ROCHA, Glauber. “Amor de macho”. O pasquim, Rio de Janeiro, ano VII, n. 336, 5-11 dez. 1975, p. 12-13.

Notas


[1] “Nannarella” será a protagonista de Mamma Roma (Mamma Roma, 1962), papel que Pasolini escreveu especialmente para ela. Durante as filmagens, porém, desentendeu-se com a atriz.

[2] Não deixa de ter certo parentesco a preocupação externada por Alberto Moravia, ao resenhar algumas produções de 1968 – The lion in winter (O leão no inverno), de Anthony Harvey, Isadora (Isadora), de Karel Reisz e La ragazza con la pistola (A moça com a pistola), de Mario Monicelli: “a visão de mundo expressa nos dois filmes estrangeiros […] não deixa de ser, mesmo comercializada e banalizada, a que é própria da cultura ocidental. Enquanto a visão de mundo que transparece no filme italiano de atores pertence à subcultura local. Aludimos aqui à vil e vulgar degeneração de nosso já defunto humanismo que tem o nome de indiferentismo”.

[3] Vale lembrar que Bertolucci foi assistente de direção de Pasolini em Accattone (Desajuste social, 1960) e que este escreveu o argumento de seu primeiro longa-metragem La commare secca (A morte, 1962).

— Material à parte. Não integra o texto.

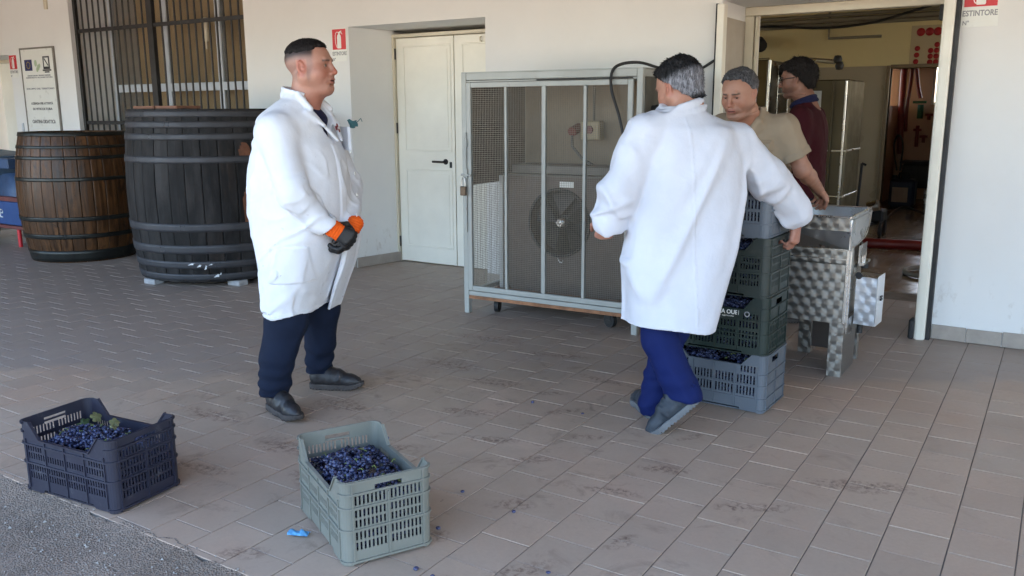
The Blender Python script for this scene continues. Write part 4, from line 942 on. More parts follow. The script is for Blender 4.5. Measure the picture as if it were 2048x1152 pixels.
b = MB(); b.prism([(YF+.01, .712), (YF+.012, .79), (YF+.03, .865), (5.36, .865), (5.33, .80), (5.22, .735)], lambda u, v, w: (w, u, v), X1-.0035, X1+.0015); b.build('hopper_side', M_HOP, cr)
b = MB(); b.tube(smooth_path([(X1+.003, YF+.0, .872), (X1+.001, YF-.003, .84), (X1+.003, YF+.002, .78), (X1+.004, YF+.018, .715)]), .0035, 6); b.tube(smooth_path([(X1+.004, YF+.018, .715), (X1+.004, 5.22, .735), (X1+.004, 5.33, .80), (X1+.002, 5.38, .875)]), .0032, 6); b.build('hopper_bead', M_STEEL, cr)
b = MB(); b.cyl((X1-.17, YF+.05, .74), (X1-.17, YR-.05, .74), .05, 14); b.build('roller', M_STEEL, cr)
# motor bracket with bolts
b = MB(); b.bbox(X1+.003, X1+.03, 5.10, 5.30, .585, .60, .002); b.bbox(X1+.003, X1+.006, 5.08, 5.3, .60, .70, .001); b.build('bracket', M_STEEL, cr)
for y in (5.13, 5.18): MB().cyl((X1+.018, y, .601), (X1+.018, y, .635), .006, 6).build('bolt', M_STEEL, cr)
b = MB(); b.cyl((X1+.018, 5.2, .56), (X1+.018, 5.2, .584), .02, 10); b.build('foot', M_DARK, cr)
# control box on the right flank
b = MB(); q0 = [(X1+.012, 5.05), (X1+.122, 5.03), (X1+.130, 5.18), (X1+.012, 5.20)]
b.prism(q0, lambda u, v, w: (u, v, w), .262, .535); bx = b.build('control_box', M_HOP, cr)
def facep(p, q, z0, z1, m, nm, off=.0035, parent=bx, t=.003):
    p, q = Vector((*p, 0)), Vector((*q, 0)); n_ = Vector(((q-p).y, -(q-p).x, 0)).normalized(); bb = MB()
    V = [v+n_*o_+Vector((0, 0, z)) for o_ in (off-t, off) for v, z in ((p, z0), (q, z0), (q, z1), (p, z1))]
    bb.add(V, [(0, 3, 2, 1), (4, 5, 6, 7), (0, 1, 5, 4), (1, 2, 6, 5), (2, 3, 7, 6), (3, 0, 4, 7)]); return bb.build(nm, m, parent)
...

[4] Cf. o ensaio “Il cinema impopolare” (“O cinema impopular”, 1970), em que Pasolini, depois de classificar como apenas formal a provocação de Godard, o acusava de ceder à mensagem do esquerdismo. Ou, como dizia Glauber Rocha: “Para mim Godard era gênio anarcodireitista. Era político e não revolucionário”.

[5] Pasolini, embora o considerasse um grande diretor, reprovava em Bergman sua “cultura estritamente audiovisual” e sua tendência a “citar” certa tradição cinematográfica e teatral. A sequência do sonho em Accattone, entretanto, “é quase uma citação de Smulltronstället, Morangos silvestres, 1958, de Ingmar Bergman”, como assinala Alessandro Bencivenni.

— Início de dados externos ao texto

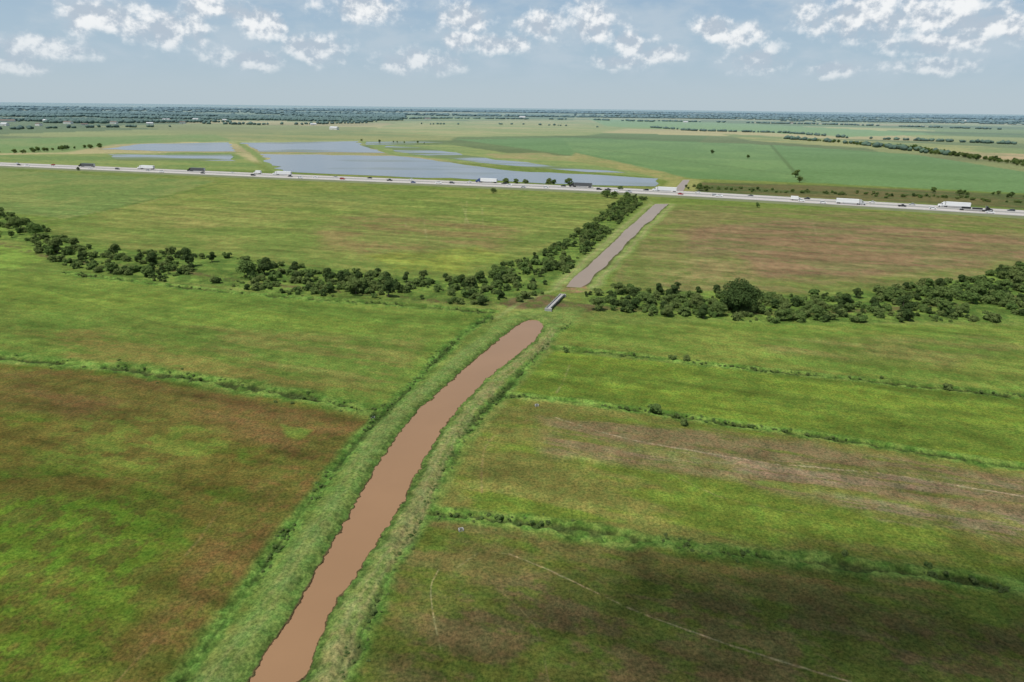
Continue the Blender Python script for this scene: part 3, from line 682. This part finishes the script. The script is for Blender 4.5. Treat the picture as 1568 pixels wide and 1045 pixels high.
# ------------------------------------------------------------------ distant woods: one mesh of lumpy crowns
import bmesh
bm=bmesh.new(); bmesh.ops.create_icosphere(bm,subdivisions=1,radius=1); bv=np.array([v.co[:] for v in bm.verts]); bf=np.array([[v.index for v in f.verts] for f in bm.faces]); bm.free()
pts=[]
def wline(px,step,sp,hmin,hmax,thr=0.30):
    P,s=frame(GP(px)); m_=int(s[-1]/step)
    q=rng.uniform(0,s[-1],m_); x=np.interp(q,s,P[:,0])+rng.normal(0,sp,m_); y=np.interp(q,s,P[:,1])+rng.normal(0,sp,m_)
    k=fbm(x,y,120,3,91)>thr
    for a,b_ in zip(x[k],y[k]): pts.append((a,b_,rng.uniform(hmin,hmax)))
def wpoly(px,count,hmin,hmax,thr=0.5,sc=350):
    P=GP(px); Q=np.array(P); x=rng.uniform(Q[:,0].min(),Q[:,0].max(),count*3); y=rng.uniform(Q[:,1].min(),Q[:,1].max(),count*3)
    k=inside(x,y,P)&(fbm(x,y,sc,3,66,ang=-0.3,stretch=3)>thr); x=x[k][:count];y=y[k][:count]
    for a,b_ in zip(x,y): pts.append((a,b_,rng.uniform(hmin,hmax)))
wpoly([(-80,192),(120,190),(330,188),(560,188),(620,185),(620,176),(-80,172)],8000,7,13,0.50)
wpoly([(-80,174),(700,178),(1700,190),(1700,180.5),(800,169.5),(-80,162.5)],10000,8,15,0.49,900)
wline([(0,199),(130,196),(260,195)],10,12,6,10); wline([(300,190),(420,192),(560,189)],12,18,7,11)
wline([(650,191),(800,191),(910,195)],20,14,5,8,.4)
wline([(1000,196),(1060,201),(1200,204),(1300,212),(1568,222)],6,6,5,9,0.32)
wline([(1200,213),(1300,220),(1450,238)],8,8,6,10,0.3)
wline([(1000,186),(1300,192),(1600,201)],10,10,7,11,.38); wline([(1200,186),(1450,189),(1600,192)],10,20,8,11,.35)
wline([(500,183),(700,182),(900,184),(1000,187)],12,22,8,12,.38); wline([(700,178),(1000,181),(1300,186),(1600,190)],9,40,9,13,.28)
wline([(0,186),(200,187),(330,188)],10,30,8,13); wline([(-100,168),(300,168),(800,173),(1600,184)],9,120,11,18,.1)
pts=np.array(pts); m_=len(pts); print("distant trees",m_)
dt=np.hypot(pts[:,0],pts[:,1])
sc=pts[:,2]; wid=sc*rng.uniform(0.5,0.95,m_)*(1+1.6*sstep(2500,9000,dt))
vv=bv[None]*(1+rng.uniform(-0.28,0.28,(m_,len(bv),1)))
vv=vv*np.stack([wid,wid,sc*0.55],-1)[:,None,:]; vv=vv+np.stack([pts[:,0],pts[:,1],sc*0.42],-1)[:,None,:]
ff=(bf[None]+np.arange(m_)[:,None,None]*len(bv)).reshape(-1,3)
me=npmesh("distant_trees",vv.reshape(-1,3),None,ff)
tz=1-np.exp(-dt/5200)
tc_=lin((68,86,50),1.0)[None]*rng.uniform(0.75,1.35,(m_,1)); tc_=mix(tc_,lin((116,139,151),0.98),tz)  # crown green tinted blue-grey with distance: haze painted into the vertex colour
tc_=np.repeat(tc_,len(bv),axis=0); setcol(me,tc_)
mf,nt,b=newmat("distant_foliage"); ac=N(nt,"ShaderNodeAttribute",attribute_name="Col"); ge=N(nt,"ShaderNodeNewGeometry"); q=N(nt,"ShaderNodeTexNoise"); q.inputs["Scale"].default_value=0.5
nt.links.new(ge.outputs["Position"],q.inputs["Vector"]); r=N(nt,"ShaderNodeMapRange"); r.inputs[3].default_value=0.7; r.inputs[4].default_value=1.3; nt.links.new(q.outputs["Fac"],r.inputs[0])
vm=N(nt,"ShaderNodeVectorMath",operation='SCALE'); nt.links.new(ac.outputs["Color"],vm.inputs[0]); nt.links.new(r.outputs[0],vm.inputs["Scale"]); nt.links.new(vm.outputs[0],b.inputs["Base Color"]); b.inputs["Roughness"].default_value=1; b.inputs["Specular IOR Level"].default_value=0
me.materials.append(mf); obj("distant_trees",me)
# ------------------------------------------------------------------ far buildings
M_wall=simple("painted_wall",(.7,.69,.65),.8); M_roofm=simple("metal_roof",(.6,.6,.6),.5,.2); M_roofb=simple("brown_roof",(.14,.11,.09),.8)
def house(px,py,L,W,h,roof,name):
    x,y=G(px,py); e=bpy.data.objects.new(name,None); e.location=(x,y,0); e.rotation_euler=(0,0,random.uniform(-.6,.6)); COL.objects.link(e)
    b=MB(); b.prism([(-W/2,-.2),(W/2,-.2),(W/2,h),(0,h+W*.22),(-W/2,h)],-L/2,L/2,0); o=obj("walls",b.mesh("walls",[M_wall]),parent=e); o.rotation_euler=(0,0,math.pi/2)
    b=MB()
    for s_ in (1,-1): b.prism([(s_*(W/2+.6),h-.1),(s_*(W/2+.6),h+.1),(0,h+W*.22+.35),(0,h+W*.22+.1)],-L/2-.6,L/2+.6,0)
    o=obj("roof",b.mesh("roof",[roof]),parent=e); o.rotation_euler=(0,0,math.pi/2)
    b=MB()
    for k in np.arange(-L/2+2.5,L/2-2,4.0):
        b.box(k,k+1.4,-W/2-.05,-W/2-.01,1.0,2.4,0)
    obj("windows",b.mesh("windows",[M_glass]),parent=e)
    b=MB(); b.box(-.6,.6,-W/2-.06,-W/2-.02,0,2.1,0); obj("door",b.mesh("door",[M_roofb]),parent=e)
for p in ((12,187,45,18),(40,184,30,14),(72,187,26,12),(105,190,30,12),(148,187,24,12),(205,186,30,14),(255,185,28,12),(300,184,26,12),(345,186,20,10),(480,192,20,12),(512,199,26,12),(560,187,24,12),(1050,188,26,12),(1210,190,28,12),(800,181,40,20),(655,183,34,14),(395,184,40,16),(1480,186,40,18),(8,193,20,12),(280,190,18,9),(60,193,22,10),(130,192,18,10),(175,190,24,10),(230,191,20,10)):
    house(p[0],p[1],p[2],p[3],random.choice((3.2,4.5,6)),random.choice((M_roofm,M_roofm,M_roofb)),random.choice(("farm_house","metal_barn")))
# ------------------------------------------------------------------ flume bridge over the creek
a=np.array(G(861,455)); b2=np.array(G(840,476)); L=np.linalg.norm(b2-a); mid=(a+b2)/2; an=math.atan2(*(b2-a)[::-1])
b=MB(); w=0.75
b.box(-L/2,L/2,-w,w,.7,.85,0)
for s_ in (-1,1):
    b.box(-L/2,L/2,s_*w-.07,s_*w+.07,.851,1.35,0)
    for k in np.linspace(-L/2+.3,L/2-.3,9): b.box(k-.05,k+.05,s_*(w+.14)-.04,s_*(w+.14)+.04,.7,1.7,1)
for k in np.linspace(-L/2+2,L/2-2,4):
    b.box(k-.25,k+.25,-w+.05,w-.05,.45,.699,0)
    for y in (-.6,.35): b.box(k-.12,k+.12,y,y+.25,-2,.449,0)
b.box(-L/2-.8,-L/2-.002,-1.3,1.3,-1,1.0,0); b.box(L/2+.002,L/2+.8,-1.3,1.3,-1,1.0,0)
obj("concrete_flume_bridge",b.mesh("flume",[M_conc,M_steel]),(mid[0],mid[1],0),an)
for px,py in ((706,813),(571,641),(822,622)):
    x,y=G(px,py); b=MB(); b.box(-.7,-.5,-.6,.6,-.5,.7,0); b.box(.5,.7,-.6,.6,-.5,.7,0); b.box(-.499,.499,.4,.6,-.5,.7,0); b.box(-.08,.08,-.5,-.42,-.3,1.3,1); b.box(-.499,.499,-.5,-.44,-.4,.3,1)
    obj("irrigation_gate",b.mesh("gate",[M_conc,M_steel]),(x,y,0.0),.3,0.6)
# ------------------------------------------------------------------ light
EL=math.radians(66); SAZ=math.radians(-125)
sd=np.array([math.sin(SAZ)*math.cos(EL),math.cos(SAZ)*math.cos(EL),math.sin(EL)])
sl=bpy.data.lights.new("sun",'SUN'); sl.energy=3.9; sl.angle=math.radians(0.53); sl.color=(1,0.965,0.90)
so=bpy.data.objects.new("sun",sl); COL.objects.link(so); so.rotation_euler=Vector(sd).to_track_quat('Z','Y').to_euler()
world=bpy.data.worlds.new("World"); scene.world=world; world.use_nodes=True; nt=world.node_tree
for q in list(nt.nodes): nt.nodes.remove(q)
L_=nt.links.new
sky=N(nt,"ShaderNodeTexSky",sky_type='NISHITA'); sky.sun_disc=False; sky.sun_elevation=EL; sky.sun_rotation=SAZ; sky.air_density=1.0; sky.dust_density=1.5; sky.ozone_density=1.5
tc=N(nt,"ShaderNodeTexCoord"); sp=N(nt,"ShaderNodeSeparateXYZ"); L_(tc.outputs["Generated"],sp.inputs[0])
def Mt(op,a,b=None,c=None,clamp=False):
    q=N(nt,"ShaderNodeMath",operation=op); q.use_clamp=clamp
    for i,v in enumerate((a,b,c)):
        if v is None: continue
        if isinstance(v,(int,float)): q.inputs[i].default_value=v
        else: L_(v,q.inputs[i])
    return q.outputs[0]
def ss(v,lo,hi,tl=0,th=1):
    q=N(nt,"ShaderNodeMapRange",interpolation_type='SMOOTHSTEP'); q.inputs[1].default_value=lo;q.inputs[2].default_value=hi;q.inputs[3].default_value=tl;q.inputs[4].default_value=th; L_(v,q.inputs[0]); return q.outputs[0]
def Mx(f,a,b):
    q=N(nt,"ShaderNodeMix",data_type='RGBA')
    for i,v in ((0,f),(6,a),(7,b)):
        if isinstance(v,(int,float)): q.inputs[i].default_value=v
        elif isinstance(v,tuple): q.inputs[i].default_value=(*v,1)
        else: L_(v,q.inputs[i])
    return q.outputs[2]
az=Mt('MULTIPLY',Mt('ARCTAN2',sp.outputs[0],sp.outputs[1]),57.2958); el=Mt('MULTIPLY',Mt('ARCSINE',sp.outputs[2]),57.2958)
cv=N(nt,"ShaderNodeCombineXYZ"); L_(az,cv.inputs[0]); L_(el,cv.inputs[1])
# humid summer air: pale at the horizon, blue above
def L10(c): return tuple(float(v)*10 for v in lin(c,1.0))
air=Mx(ss(el,0.0,4.0),L10((188,204,213)),L10((172,195,212))); air=Mx(ss(el,3.5,10.0),air,L10((148,178,206)))
base=Mx(ss(el,8,45,0.88,0.0),sky.outputs[0],air)
# (bearing/elevation of each cumulus, size)
blobs=[(160,28,52,24),(240,42,66,24),(405,40,34,24),(330,14,50,14),(560,14,55,22),(705,26,42,24),(705,62,28,18),(822,36,30,20),(900,38,48,26),(968,68,36,22),(950,94,40,12),(1010,84,30,13),(1085,44,28,18),(1138,60,28,19),(1165,86,46,18),(1280,106,30,10),(1320,24,75,30),(1465,28,70,28),(1430,64,55,18),(1425,102,50,12),(1545,42,30,18),(480,74,55,20),(640,94,60,18),(60,78,60,16),(380,90,50,15),(770,68,50,14),(20,100,50,10)]
cur=None
for (px,py,w,h) in blobs:
    d=ray(px,py); a0=math.degrees(math.atan2(d[0],d[1])); e0=math.degrees(math.asin(d[2])); k=57.3/F*1.3
    s1=N(nt,"ShaderNodeVectorMath",operation='SUBTRACT'); L_(cv.outputs[0],s1.inputs[0]); s1.inputs[1].default_value=(a0,e0,0)
    s2=N(nt,"ShaderNodeVectorMath",operation='MULTIPLY'); L_(s1.outputs[0],s2.inputs[0]); s2.inputs[1].default_value=(1/(w*k),1/(h*k),0)
    s3=N(nt,"ShaderNodeVectorMath",operation='LENGTH'); L_(s2.outputs[0],s3.inputs[0])
    cur=s3.outputs["Value"] if cur is None else Mt('MINIMUM',cur,s3.outputs["Value"])
def cn(off,scale,det,st=1.3,rough=0.55):
    mp=N(nt,"ShaderNodeMapping"); mp.inputs["Location"].default_value=(off[0],off[1],0); mp.inputs["Scale"].default_value=(1,st,1)
    L_(cv.outputs[0],mp.inputs["Vector"]); q=N(nt,"ShaderNodeTexNoise"); q.inputs["Scale"].default_value=scale; q.inputs["Detail"].default_value=det; q.inputs["Roughness"].default_value=rough
    L_(mp.outputs[0],q.inputs["Vector"]); return q.outputs["Fac"]
nA=cn((0,0),0.55,7,1.15,0.58); nB=cn((0.16,-0.55),0.55,7,1.15,0.58)
blobd=Mt('SUBTRACT',1.3,Mt('MULTIPLY',cur,1.3))
dA=Mt('ADD',blobd,Mt('MULTIPLY',Mt('SUBTRACT',nA,0.5),2.9))
cum=ss(dA,0.05,1.0)
veil=Mt('MULTIPLY',ss(cn((3,5),0.24,6,2.2),0.38,0.66,0,0.6),ss(el,0.8,4.0))
base=Mx(veil,base,L10((190,204,215)))
body=Mx(ss(Mt('SUBTRACT',nA,nB),-0.08,0.12),L10((182,195,208)),L10((245,247,248)))
fin=Mx(Mt('MULTIPLY',cum,ss(el,1.0,6.0,0.5,0.96)),base,body)
bg=N(nt,"ShaderNodeBackground"); bg.inputs[1].default_value=0.10; L_(fin,bg.inputs[0])
wo=N(nt,"ShaderNodeOutputWorld"); L_(bg.outputs[0],wo.inputs[0])
# cumulus cloud overhead (its soft shadow lies on the south-east field)
cm=bpy.data.materials.new("cloud_vapour"); cm.use_nodes=True; cn_=cm.node_tree
for q in list(cn_.nodes): cn_.nodes.remove(q)
tr=cn_.nodes.new("ShaderNodeBsdfTransparent"); df=cn_.nodes.new("ShaderNodeBsdfDiffuse"); df.inputs[0].default_value=(.9,.9,.9,1); mx=cn_.nodes.new("ShaderNodeMixShader"); mx.inputs[0].default_value=0.24
oo=cn_.nodes.new("ShaderNodeOutputMaterial"); cn_.links.new(tr.outputs[0],mx.inputs[1]); cn_.links.new(df.outputs[0],mx.inputs[2]); cn_.links.new(mx.outputs[0],oo.inputs[0])
bm=bmesh.new()
S=np.array([*G(1340,950),0]); ctr=S+sd*(620/sd[2])
for sh in (0.35,0.62,0.88,1.12):
    q=bmesh.ops.create_icosphere(bm,subdivisions=4,radius=1)
    for v in q["verts"]:
        c=v.co.copy(); k=1+0.5*(fbm(np.array([c.x*2.5+5]),np.array([c.y*2.5+c.z*2]),1,3,8)[0]-0.5)*2
        v.co=Vector((ctr[0]+c.x*46*sh*k,ctr[1]+c.y*17*sh*k,ctr[2]+c.z*8*sh*k))
cme=bpy.data.meshes.new("cloud"); bm.to_mesh(cme); bm.free(); cme.materials.append(cm); obj("cloud",cme)
scene.view_settings.view_transform='Standard'; scene.view_settings.look='None'; scene.view_settings.exposure=0
print("done",time.time()-T0)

[6] Giuseppe Gioacchino Belli: poeta dialetal, que, em seus Sonetti (1884-1891), traçou um painel da alma popular de Roma.

[7] Em 1954, Bassani, Pasolini e Vancini haviam integrado a equipe de roteiristas de La donna del fiume (A mulher do rio), de Mario Soldati.

[8] Não só L’osservatore romano condenou o filme, como a Igreja Católica promoveu uma violentíssima campanha contra ele: dos púlpitos, os padres lhe lançavam anátemas e o próprio diretor leu, no portal de uma igreja de Pádua, uma espécie de anúncio fúnebre que convidava a rezar pela alma do pecador público Federico Fellini. Apenas alguns amigos jesuítas o defenderam, como anotou Kezich.

[9] Apesar de ser grato a Pasolini (e Moravia) pelos comícios a favor de seu filme, Fellini ironizou a etiqueta de neodecadente que lhe foi aposta, conforme registrou Kezich no livro sobre La dolce vita: “Quem são os decadentes? D’Annunzio, Maeterlinck, Oscar Wilde? Assim, eu seria uma espécie de novo D’Annunzio.. Mas li apenas o resumo do discurso de Pier Paolo, vou pedir a ele que me explique”.

[10] A Via Casilina é uma estrada que, saindo da Porta Maggiore e percorrendo os campos ao sul de Roma, vai até a cidade de Cápua (antiga Casilinum), na Campânia.

[11] Embora tenha ocorrido no campo literário, por ser bem emblemático, é interessante reportar o ataque que Pasolini desferiu das páginas de Nuovi argomenti (n. 21, jan-mar. 1971), revista da qual era um dos diretores, contra Eugenio Montale, ao resenhar seu livro Satura: além de não gostar da obra, criticou seu autor do ponto de vista ideológico. Na qualidade de poeta, Montale manifestou-se em versos, rispondendo per le rime, isto é, retrucando com firmeza e virulência ao colega. Em sua carta aberta, intitulada “Lettera a Malvolio”, atribuiu a Pasolini o mesmo nome de um personagem shakespeariano, extraído da peça Twelfth night (Noite de reis, 1623). Na poesia, publicada em L’Espresso (19 dez. 1971), assim como Malvólio, Pasolini seria alguém que esconde sua hipocrisia por trás de um comportamento rígido e virtuoso, quando, na realidade, teria sabido tirar proveito do meio intelectual no qual atuava. O escritor bolonhês respondeu a esta e a outra poesia de Montale, “Dove comincia la carità”, com os versos de “L’impuro al puro”, de tom pacato, mas eivados de ironia, ao atacar a “pureza” ética da qual Montale se sentia investido.